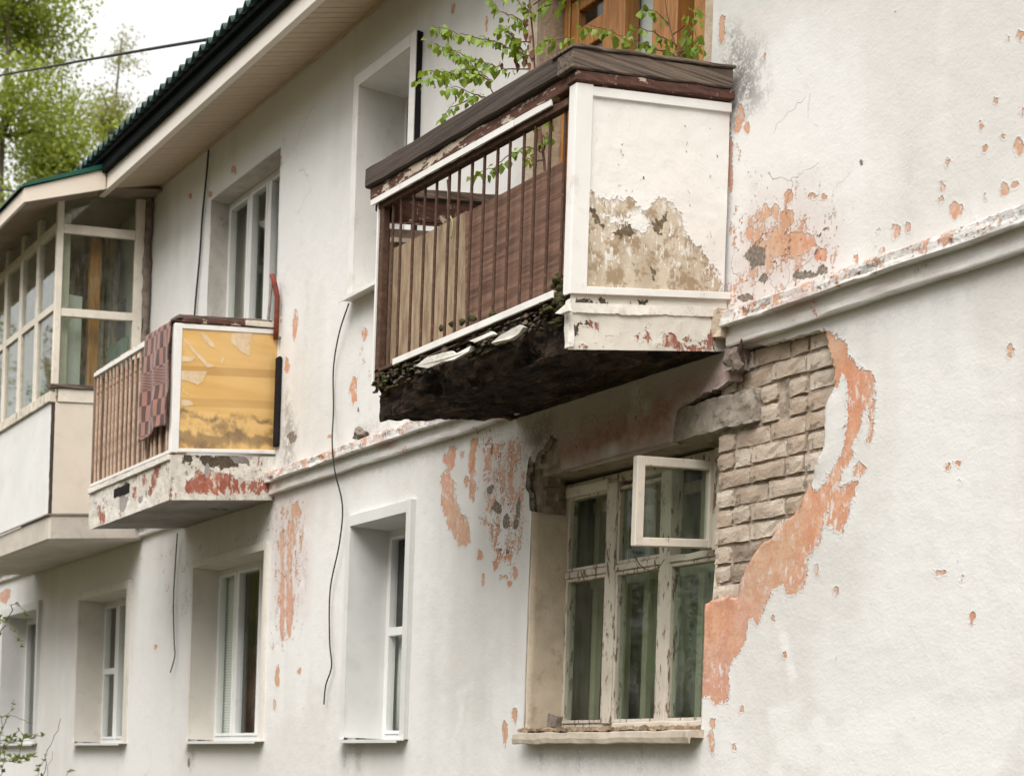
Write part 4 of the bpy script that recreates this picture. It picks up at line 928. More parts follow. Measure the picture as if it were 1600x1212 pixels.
# far end of the balcony (left): boards, rails
mb = MB(); mb.box(BU0-.01, BU0+.01, .03, BW-.06, 3.86, 4.70); mb.build('end_board', M['board_inner'], balc, T=T1)
mb = MB(); mb.box(BU0+.012, BU0+.03, .03, BW-.06, 4.62, 4.645); mb.box(BU0+.012, BU0+.03, .45, .48, 3.9, 4.62); mb.build('end_batten', M['oldwhite2'], balc, T=T1)
mb = MB(); mb.box(BU0-.03, BU0+.03, .02, BW-.06, 4.74, 4.86, .005, seg=(1, 14, 2), jit=.006); mb.build('cap_rail', M['redwood_end'], balc, T=T1)
mb = MB(); mb.box(BU0-.06, BU0+.05, .02, BW-.06, 4.875, 4.93, .005, seg=(1, 14, 1), jit=.006); mb.build('cap_board', M['greyboard_end'], balc, T=T1)
# plywood sheets standing behind the bars
def sheet_poly(pts, w, t, m, name='plywood_sheet', label=None):
    mb = MB(); mb.prism([fp(x, y, w) for x, y in pts], w-t, w); return mb.build(name, m, balc, label=label)
sheet_poly([(727, 333), (880, 252), (884, 470), (727, 520)], .90, .012, M['sheet_dark'], label='dark brown plywood sheet behind the rusty bars')
sheet_poly([(590, 400), (675, 360), (728, 330), (728, 530), (590, 600)], .885, .010, M['sheet_light'], label='pale plywood sheet behind the rusty bars')
mb = MB(); mb.box(BU0+.03, BU1-.03, .0, BW-.03, 3.836, 3.85); mb.build('floor_boards', M['greyboard'], balc, T=T1)
# ------------------------------------------------------------------ balcony with the blanket
PU0, PU1, PW = -13.68, -11.76, .865
K2 = .105/.865
def T2(u, w, z): return u, w, z+K2*(PW-w)
s = NT('grey_slab_underside'); c = s.mix(s.ss(s.noise(3, 6, .6), .35, .65), (.24, .22, .205), (.33, .305, .29)); c = s.mix(s.ss(s.noise(2.2, 6, .65), .60, .70), c, (.07, .055, .05))
M['under'] = s.bsdf(c, .92, s.bump(s.noise(14, 6, .7), .015))
mb = MB(); mb.box(PU0-.03, PU1-.004, .0, PW-.004, 3.615, 3.955, seg=(30, 12, 4), jit=.006, fr=6)
balc2 = mb.build('balcony', M['under'], building, T=T2, label='balcony with orange end panel and tan slatted front, blanket hung over its rail')
pe = [[sp(x, y, PU1) for x, y in p] for p in ([(290, 752), (310, 735), (345, 742), (375, 750), (400, 748), (425, 746), (432, 755), (430, 770), (350, 772), (290, 770)], [(300, 738), (330, 735), (365, 742), (360, 752), (310, 748)])]
de = [[sp(x, y, PU1) for x, y in p] for p in ([(280, 712), (300, 708), (302, 722), (285, 724)], [(305, 710), (375, 712), (372, 728), (345, 733), (320, 725)])]
worn_face('slab_edge', balc2, M['slab'], (PU1, PW, 3.612), (PU1, .0, 3.612+K2*PW), (PU1, PW, 3.958), 70, 28, peel=pe, deep=de, flaky=.34, grime_shade=.25, base=-.7, disp=.004, label='slab end with a rusty red bare patch')
fe = []
for x, y, a, b in [(245, 735, 3, 14), (240, 750, 4, 12), (210, 770, 4, 12), (250, 725, 3, 10), (225, 750, 3, 10), (235, 765, 3, 8), (160, 808, 5, 12), (155, 800, 4, 8)]:
    fe.append([fp(x+a*math.cos(t), y+b*math.sin(t), PW) for t in np.linspace(0, 5.6, 8)])
worn_face('slab_edge', balc2, M['slab'], (PU0-.035, PW+.001, 3.605), (PU1+.001, PW+.001, 3.612), (PU0-.035, PW+.001, 3.945), 90, 26, peel=fe, deep=[[fp(x, y, PW) for x, y in ((178, 765), (201, 752), (202, 765), (180, 775))]], flaky=.36, grime_shade=.22, base=-.62, axis='front', disp=.006)
mb = MB(); mb.box(PU0-.04, PU1-.01, PW-.02, PW+.022, 3.915, 3.958, .004, seg=(40, 1, 2), jit=.007, fr=6); mb.build('slab_lip', M['chip'], balc2)
ua, za = fp(178, 770, PW+.004); ub, zb = fp(202, 752, PW+.004)
mb = MB(); mb.box(ua, ub, PW-.05, PW+.006, 3.80, 3.868); mb.build('drain_slot', M['dark'], balc2)
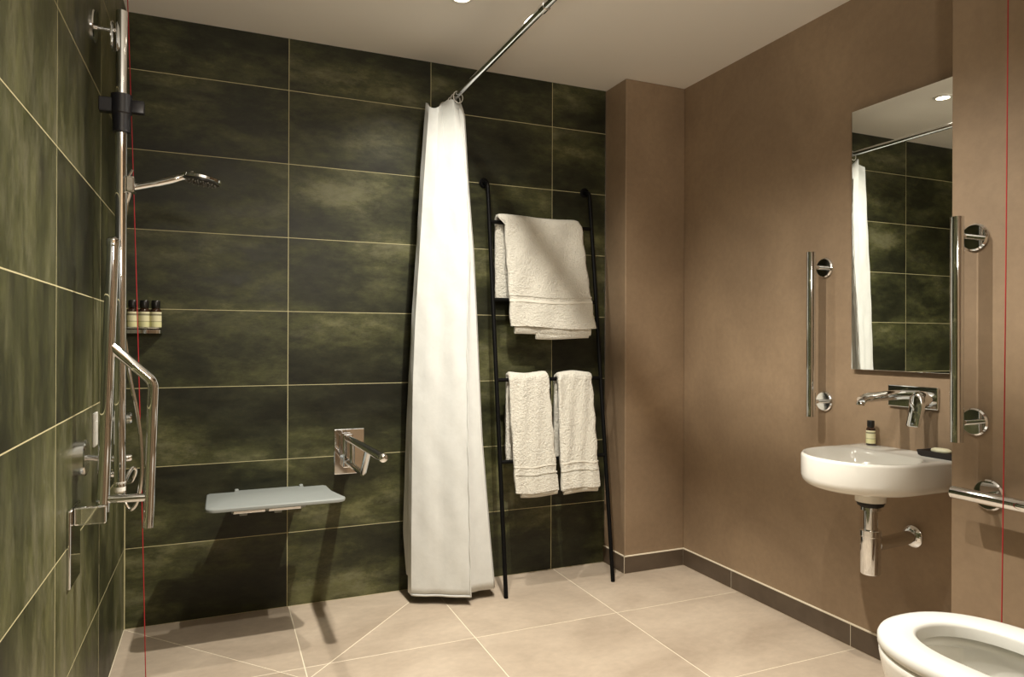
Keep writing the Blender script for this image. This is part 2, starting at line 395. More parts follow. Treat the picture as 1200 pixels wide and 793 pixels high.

→ Task prompt:
Lines containing "parts" are to be counted. State the total and add nothing.

→ Answer for this exercise:
2